While the image of Marley is always couched in revolution, “Them Belly Full” almost speaks to the opposite. It acknowledges a resignation to withstanding poverty, and it’s built around the simple coping mechanisms of the downtrodden. There is nothing about actually fighting. But it’s damn sure around the corner.
That was the genius of Marley. He wasn’t soft, but he couldn’t have gotten away with anything as explicitly combative as, say, The Clash’s “The Guns of Brixton.” He had to convey his message similarly to how civil rights workers did in the American South. The message had to be pure. It had to be based in a universally recognized philosophy (even if the spiritual basis, Rastafarianism, wasn’t embraced the same way). He couldn’t just challenge. He had to dare those on the side of wrong to challenge themselves.

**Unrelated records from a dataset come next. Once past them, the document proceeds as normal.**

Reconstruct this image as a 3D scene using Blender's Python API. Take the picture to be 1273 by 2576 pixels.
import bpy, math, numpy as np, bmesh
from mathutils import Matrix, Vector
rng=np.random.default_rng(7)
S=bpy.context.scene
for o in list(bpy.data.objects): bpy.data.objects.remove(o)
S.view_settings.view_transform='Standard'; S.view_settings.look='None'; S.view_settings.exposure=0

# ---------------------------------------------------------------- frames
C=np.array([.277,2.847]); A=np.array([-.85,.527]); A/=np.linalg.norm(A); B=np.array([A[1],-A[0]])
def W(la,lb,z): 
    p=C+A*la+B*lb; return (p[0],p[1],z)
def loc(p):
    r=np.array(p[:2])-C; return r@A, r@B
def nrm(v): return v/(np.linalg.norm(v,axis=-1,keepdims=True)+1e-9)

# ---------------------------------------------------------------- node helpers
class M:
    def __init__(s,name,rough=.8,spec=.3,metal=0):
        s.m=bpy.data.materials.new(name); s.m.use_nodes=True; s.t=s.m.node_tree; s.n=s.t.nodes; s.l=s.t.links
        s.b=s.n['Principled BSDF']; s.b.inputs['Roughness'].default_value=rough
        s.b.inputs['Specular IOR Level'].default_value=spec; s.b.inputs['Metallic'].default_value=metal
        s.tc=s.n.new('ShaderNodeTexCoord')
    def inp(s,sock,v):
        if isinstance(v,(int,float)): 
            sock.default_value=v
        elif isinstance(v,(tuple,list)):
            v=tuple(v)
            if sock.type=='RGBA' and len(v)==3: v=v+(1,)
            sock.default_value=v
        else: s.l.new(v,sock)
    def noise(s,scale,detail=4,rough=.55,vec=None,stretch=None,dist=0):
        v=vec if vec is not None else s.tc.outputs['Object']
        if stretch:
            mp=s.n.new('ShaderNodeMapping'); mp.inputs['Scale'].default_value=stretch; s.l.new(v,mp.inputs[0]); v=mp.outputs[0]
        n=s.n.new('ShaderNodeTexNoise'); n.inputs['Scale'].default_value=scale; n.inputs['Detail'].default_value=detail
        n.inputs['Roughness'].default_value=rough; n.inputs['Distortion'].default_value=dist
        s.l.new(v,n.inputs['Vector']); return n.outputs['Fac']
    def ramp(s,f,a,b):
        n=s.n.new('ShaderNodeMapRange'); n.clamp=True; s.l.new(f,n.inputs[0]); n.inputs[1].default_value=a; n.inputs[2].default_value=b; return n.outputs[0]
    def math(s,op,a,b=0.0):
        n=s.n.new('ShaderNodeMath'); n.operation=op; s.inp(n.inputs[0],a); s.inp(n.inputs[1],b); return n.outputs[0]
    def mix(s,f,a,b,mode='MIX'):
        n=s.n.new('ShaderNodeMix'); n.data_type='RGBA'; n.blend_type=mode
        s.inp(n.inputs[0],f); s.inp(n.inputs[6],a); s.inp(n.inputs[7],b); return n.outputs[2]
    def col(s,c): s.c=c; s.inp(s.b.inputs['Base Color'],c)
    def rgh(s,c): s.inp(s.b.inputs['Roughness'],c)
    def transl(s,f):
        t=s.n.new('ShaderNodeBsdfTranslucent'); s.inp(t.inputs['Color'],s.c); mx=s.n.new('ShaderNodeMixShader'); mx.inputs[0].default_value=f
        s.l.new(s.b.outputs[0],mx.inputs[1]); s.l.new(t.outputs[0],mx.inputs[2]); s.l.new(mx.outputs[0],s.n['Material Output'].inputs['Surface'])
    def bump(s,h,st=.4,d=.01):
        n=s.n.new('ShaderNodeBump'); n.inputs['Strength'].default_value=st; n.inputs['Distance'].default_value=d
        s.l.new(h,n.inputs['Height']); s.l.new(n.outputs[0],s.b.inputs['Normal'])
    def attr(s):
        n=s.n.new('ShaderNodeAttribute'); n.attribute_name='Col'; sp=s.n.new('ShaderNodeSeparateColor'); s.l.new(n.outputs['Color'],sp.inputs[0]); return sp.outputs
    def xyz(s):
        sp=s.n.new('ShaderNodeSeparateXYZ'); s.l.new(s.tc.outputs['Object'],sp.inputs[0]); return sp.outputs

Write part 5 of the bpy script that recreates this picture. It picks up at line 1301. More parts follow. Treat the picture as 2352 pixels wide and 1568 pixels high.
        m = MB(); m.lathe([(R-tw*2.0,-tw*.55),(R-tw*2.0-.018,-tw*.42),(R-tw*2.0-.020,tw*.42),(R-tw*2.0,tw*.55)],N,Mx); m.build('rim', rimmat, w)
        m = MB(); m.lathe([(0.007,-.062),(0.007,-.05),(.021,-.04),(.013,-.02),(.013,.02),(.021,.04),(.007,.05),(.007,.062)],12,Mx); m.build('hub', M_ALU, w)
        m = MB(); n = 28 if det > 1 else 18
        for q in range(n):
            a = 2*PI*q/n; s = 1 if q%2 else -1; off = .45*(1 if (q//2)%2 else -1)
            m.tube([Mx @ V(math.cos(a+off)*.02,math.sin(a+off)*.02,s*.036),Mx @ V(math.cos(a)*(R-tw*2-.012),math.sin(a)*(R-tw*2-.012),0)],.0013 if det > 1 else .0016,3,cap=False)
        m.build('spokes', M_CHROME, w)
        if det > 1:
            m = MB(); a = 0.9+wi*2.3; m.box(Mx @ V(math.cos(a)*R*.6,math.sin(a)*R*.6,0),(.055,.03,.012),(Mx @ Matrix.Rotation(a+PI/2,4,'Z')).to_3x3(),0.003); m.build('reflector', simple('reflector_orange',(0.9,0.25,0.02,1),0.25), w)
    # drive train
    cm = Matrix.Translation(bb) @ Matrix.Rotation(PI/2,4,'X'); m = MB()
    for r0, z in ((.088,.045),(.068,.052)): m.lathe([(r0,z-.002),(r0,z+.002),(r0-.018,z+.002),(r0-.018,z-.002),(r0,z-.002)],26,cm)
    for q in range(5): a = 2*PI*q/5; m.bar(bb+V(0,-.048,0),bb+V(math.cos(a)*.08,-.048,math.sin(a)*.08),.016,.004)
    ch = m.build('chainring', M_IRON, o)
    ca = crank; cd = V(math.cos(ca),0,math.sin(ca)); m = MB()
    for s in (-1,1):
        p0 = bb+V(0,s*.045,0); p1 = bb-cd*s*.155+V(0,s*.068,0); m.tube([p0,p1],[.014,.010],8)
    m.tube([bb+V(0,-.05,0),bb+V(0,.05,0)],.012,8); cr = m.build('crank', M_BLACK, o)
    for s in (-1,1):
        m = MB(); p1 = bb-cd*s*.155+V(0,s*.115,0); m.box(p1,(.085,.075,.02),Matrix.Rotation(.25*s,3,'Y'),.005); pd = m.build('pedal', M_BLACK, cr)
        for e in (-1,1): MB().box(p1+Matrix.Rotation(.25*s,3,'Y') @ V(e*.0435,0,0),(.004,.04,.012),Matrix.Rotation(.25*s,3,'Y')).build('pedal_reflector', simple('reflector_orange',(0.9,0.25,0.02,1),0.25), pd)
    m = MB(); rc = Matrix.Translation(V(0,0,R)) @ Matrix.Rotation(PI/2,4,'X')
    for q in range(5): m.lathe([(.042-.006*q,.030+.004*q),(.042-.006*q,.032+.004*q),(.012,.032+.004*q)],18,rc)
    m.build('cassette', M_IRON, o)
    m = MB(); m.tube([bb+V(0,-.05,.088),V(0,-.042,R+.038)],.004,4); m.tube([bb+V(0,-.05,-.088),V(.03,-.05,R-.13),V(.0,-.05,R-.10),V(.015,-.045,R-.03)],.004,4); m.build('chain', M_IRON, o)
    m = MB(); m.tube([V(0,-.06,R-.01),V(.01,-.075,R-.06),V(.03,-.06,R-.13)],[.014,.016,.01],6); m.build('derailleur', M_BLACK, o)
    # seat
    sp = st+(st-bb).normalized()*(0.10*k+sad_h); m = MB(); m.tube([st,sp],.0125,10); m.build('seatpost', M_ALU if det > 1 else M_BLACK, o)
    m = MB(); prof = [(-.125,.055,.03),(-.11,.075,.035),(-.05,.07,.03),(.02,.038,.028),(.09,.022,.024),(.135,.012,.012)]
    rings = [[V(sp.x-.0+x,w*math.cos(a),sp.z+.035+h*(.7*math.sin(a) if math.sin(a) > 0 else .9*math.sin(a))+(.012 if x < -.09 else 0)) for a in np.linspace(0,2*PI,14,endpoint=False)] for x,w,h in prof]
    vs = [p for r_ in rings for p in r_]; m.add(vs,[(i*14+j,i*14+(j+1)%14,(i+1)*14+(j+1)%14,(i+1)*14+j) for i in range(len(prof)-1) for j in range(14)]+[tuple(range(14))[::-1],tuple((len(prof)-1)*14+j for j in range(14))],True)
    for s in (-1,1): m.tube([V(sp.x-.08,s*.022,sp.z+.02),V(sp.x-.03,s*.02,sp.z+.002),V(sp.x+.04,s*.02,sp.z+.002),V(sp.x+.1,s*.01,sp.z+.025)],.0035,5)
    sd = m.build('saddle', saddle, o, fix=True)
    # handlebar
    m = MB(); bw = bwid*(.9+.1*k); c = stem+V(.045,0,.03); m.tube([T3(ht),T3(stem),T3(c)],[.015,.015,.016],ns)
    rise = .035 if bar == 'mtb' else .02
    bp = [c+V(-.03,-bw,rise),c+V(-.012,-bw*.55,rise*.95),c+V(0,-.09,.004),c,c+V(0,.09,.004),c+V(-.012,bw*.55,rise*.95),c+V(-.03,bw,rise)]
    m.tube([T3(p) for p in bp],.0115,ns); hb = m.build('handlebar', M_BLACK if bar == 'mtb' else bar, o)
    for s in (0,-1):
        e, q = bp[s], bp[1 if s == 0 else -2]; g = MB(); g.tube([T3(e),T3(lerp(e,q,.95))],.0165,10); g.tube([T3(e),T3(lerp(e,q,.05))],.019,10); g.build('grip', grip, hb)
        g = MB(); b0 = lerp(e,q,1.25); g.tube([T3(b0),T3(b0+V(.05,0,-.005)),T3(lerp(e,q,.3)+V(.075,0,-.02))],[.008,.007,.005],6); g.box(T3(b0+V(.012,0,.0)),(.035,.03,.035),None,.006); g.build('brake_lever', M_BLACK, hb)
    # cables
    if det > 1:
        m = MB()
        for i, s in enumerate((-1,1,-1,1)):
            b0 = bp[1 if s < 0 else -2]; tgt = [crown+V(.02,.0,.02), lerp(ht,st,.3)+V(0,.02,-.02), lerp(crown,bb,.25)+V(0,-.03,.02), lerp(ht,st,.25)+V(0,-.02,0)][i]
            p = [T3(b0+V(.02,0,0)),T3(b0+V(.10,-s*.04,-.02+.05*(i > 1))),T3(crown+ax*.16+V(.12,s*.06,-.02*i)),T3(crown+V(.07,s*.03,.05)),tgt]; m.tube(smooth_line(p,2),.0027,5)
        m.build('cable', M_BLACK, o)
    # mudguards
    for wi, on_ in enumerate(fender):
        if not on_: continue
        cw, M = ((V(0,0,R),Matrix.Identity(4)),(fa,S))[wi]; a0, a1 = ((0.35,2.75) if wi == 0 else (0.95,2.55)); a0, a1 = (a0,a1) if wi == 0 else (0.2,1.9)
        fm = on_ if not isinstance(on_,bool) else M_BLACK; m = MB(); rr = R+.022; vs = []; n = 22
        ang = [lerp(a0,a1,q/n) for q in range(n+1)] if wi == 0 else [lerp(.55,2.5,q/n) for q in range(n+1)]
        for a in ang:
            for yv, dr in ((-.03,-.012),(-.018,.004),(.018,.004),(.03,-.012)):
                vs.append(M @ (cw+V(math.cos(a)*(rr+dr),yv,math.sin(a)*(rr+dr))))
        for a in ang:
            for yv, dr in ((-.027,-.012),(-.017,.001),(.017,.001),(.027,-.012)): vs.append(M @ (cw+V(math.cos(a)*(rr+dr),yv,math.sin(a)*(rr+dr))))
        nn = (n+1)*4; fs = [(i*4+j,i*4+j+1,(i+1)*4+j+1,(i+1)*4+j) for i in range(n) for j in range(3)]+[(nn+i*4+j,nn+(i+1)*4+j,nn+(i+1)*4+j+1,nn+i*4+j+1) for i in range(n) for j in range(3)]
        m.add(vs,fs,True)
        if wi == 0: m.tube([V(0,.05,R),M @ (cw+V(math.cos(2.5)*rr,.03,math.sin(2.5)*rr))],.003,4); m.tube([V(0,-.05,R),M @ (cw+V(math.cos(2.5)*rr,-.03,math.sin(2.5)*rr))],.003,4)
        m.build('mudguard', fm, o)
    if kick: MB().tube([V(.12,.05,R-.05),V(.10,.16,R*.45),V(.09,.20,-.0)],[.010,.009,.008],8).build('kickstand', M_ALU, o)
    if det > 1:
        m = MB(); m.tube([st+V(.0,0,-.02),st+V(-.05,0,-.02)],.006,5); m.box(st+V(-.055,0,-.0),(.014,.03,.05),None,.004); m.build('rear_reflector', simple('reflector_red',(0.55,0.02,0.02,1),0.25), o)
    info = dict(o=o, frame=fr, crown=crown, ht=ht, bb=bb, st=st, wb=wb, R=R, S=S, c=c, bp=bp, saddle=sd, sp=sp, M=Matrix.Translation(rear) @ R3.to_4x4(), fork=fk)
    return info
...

Sometimes those appeals would be emotional. On “Them Belly Full,” it was pragmatic. The emotion was unnecessary. The coldness of the verses spoke to the fire beneath them. The dancing on the hook almost seemed like The Wailers were stepping outside before they really got pissed.
But the point was made. And, as always, Bob was right. We’ve seen it all over the world. At some point, someone will realize cats like Marley weren’t playing. They were doing the very real job of reminding power that the world they ignore is closer than they think.
And it get too close for comfort unless something changed. Sadly, four decades after Bob said this, people still haven’t gotten the message.